◆ STATED TASK
The lines from the top of the material through the line with "from mathutils import Vector, geometry" are to be set down exactly. Leave the pictures out.

━━━

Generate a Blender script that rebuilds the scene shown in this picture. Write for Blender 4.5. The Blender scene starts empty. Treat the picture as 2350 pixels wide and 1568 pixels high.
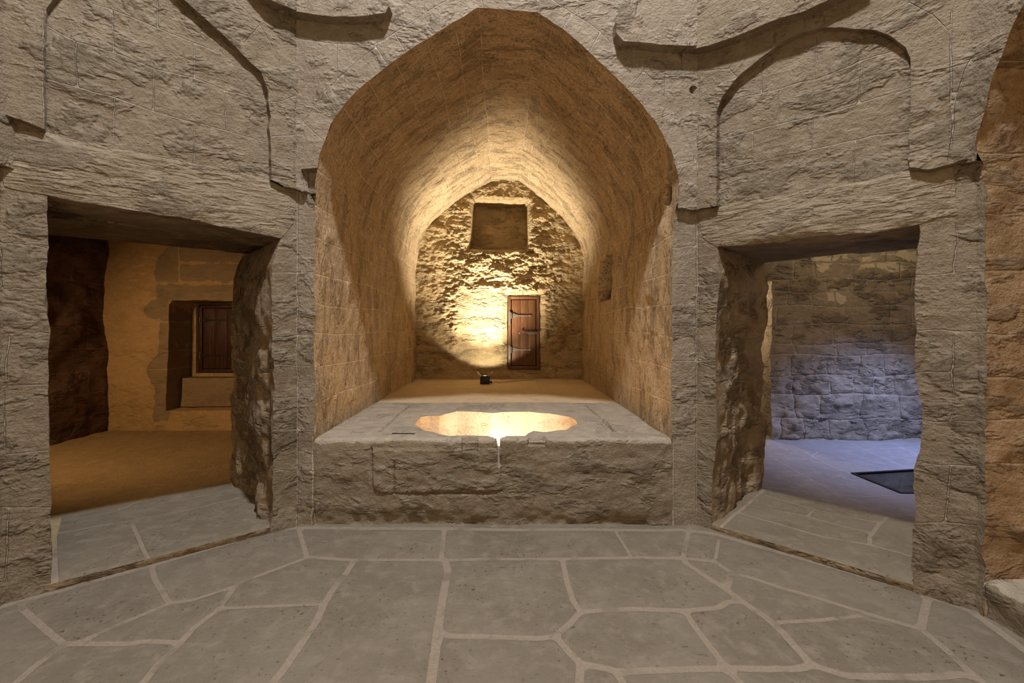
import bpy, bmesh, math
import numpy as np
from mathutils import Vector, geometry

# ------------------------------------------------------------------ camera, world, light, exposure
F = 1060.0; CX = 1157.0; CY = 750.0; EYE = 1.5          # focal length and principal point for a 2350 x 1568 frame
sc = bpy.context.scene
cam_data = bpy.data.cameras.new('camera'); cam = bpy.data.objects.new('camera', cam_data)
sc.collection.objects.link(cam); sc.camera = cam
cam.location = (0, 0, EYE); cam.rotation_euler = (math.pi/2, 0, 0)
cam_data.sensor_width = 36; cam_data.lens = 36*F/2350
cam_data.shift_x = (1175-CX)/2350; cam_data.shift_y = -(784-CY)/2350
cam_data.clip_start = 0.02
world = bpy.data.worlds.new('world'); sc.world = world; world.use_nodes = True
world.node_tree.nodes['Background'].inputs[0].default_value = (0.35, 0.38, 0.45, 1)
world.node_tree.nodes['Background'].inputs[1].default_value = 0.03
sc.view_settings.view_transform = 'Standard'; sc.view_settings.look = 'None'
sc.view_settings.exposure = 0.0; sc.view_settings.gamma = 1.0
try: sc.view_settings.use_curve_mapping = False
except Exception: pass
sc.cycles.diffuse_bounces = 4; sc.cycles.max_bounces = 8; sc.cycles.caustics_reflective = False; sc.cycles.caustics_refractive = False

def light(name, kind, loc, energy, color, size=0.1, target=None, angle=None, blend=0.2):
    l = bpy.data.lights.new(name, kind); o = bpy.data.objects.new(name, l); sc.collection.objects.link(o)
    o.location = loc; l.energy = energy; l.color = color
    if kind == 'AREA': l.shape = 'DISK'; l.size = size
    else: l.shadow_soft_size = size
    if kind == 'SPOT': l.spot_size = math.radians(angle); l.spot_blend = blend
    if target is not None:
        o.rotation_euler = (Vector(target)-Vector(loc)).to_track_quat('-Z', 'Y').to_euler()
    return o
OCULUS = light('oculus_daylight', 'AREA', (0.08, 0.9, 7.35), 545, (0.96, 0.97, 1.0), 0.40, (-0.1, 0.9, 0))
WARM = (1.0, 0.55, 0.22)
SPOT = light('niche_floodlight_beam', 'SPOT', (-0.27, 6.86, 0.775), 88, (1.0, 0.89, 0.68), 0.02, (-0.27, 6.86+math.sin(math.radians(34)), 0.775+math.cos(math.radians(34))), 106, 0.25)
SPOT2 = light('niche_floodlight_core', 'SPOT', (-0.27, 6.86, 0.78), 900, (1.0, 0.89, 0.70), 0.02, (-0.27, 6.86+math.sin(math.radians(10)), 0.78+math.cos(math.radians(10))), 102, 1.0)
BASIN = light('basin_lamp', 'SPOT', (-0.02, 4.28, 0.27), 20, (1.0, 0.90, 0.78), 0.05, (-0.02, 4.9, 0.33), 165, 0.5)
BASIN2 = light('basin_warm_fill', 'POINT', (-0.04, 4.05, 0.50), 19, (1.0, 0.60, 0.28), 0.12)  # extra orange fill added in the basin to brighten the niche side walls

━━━

◆ RESPONSE
Generate a Blender script that rebuilds the scene shown in this picture. Write for Blender 4.5. The Blender scene starts empty. Treat the picture as 2350 pixels wide and 1568 pixels high.
import bpy, bmesh, math
import numpy as np
from mathutils import Vector, geometry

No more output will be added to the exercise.